The Creation of the Birds (1957) by Remedios Varo.
• “I think my music is very modern and very old. Together.” Sandy Robertson interviewed Popol Vuh’s Florian Fricke for Sounds in 1981. The Fricke-directed Sei Still Wisse ICH BIN referred to in the feature may be viewed here. Further Vuh-ing: Popol Vuh on Beat Club, 1971; a news clip of the group from the same year; a filmed improvisation from around the same time (Florian still had his Moog); and the group miming to recorded music from a year or two later.
• More Rammellzee (see last week): Gothic Futurism, a video collage based on Rammellzee’s treatise of the same name. Probably the only place you’ll ever see Rammellzee, the late Glenn Branca and art historian Kenneth Clark thrown together.
• After releasing 5 albums, Disjointed Oddities And Other Such Things is the first EP of “odd strange electronics, psych, Radiophonics, drone and quirky folk” by Keith Seatman.
• Alina Cohen on Remedios Varo, a Spanish Surrealist painter whose work has been receiving increased attention in recent years but whose life remains under-examined.

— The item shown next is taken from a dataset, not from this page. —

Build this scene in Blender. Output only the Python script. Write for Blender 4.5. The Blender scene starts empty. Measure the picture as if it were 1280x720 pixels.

• More German music: “I grew up in total ruins”—Irmin Schmidt of Can on LSD, mourning and musical adventures.
• Mixes of the week: FACT mix 655 by Matthewdavid, and The Monday Is Okay mix by JQ.
• Olivia Laing, Sarah Wood and Philip Hoare discuss Modern Nature by Derek Jarman.
• National Geographic has digitized its collection of 6,000+ vintage maps.
• At Bandcamp: The Transcendental Sound of Moroccan Gnawa Music.
• Joe Fletcher on the nightmarish dream logic of Bruno Schulz.
• Levi Stahl on the mind of Donald E. Westlake.
• Affenstunde (1970) by Popol Vuh | Toy Planet (1981) by Irmin Schmidt & Bruno Spoerri | Adithaim (2005) by The Cracow Klezmer Band
I’ve been a huge fan of Remedios Varo’s work ever since I caught the exhibition of her work at the National Museum of Women in the Arts here in Washington DC back in 2000. I do prefer her to Carrington or Kahlo. It’s funny how all the various ideologies want to claim her when she contains them all and much more. Wakefield Press has a collection of her writings on their schedule to be released in November.
http://wakefieldpress.com/varo_dreams.html
Yes, I was wary of pigeonholing her as a Surrealist (especially when the term became increasingly narrow label under Breton) but it’s a convenient shorthand. Leonora Carrington seemed more committed to the Surrealist project whereas Varo is like Leonor Fini, in a field of her own.
I saw some mention of the Wakefield book earlier. Would be nice if someone could translate one or more of Leonor Fini’s novels (assuming they’re worth translating). With all this reappraisal happening they may be next.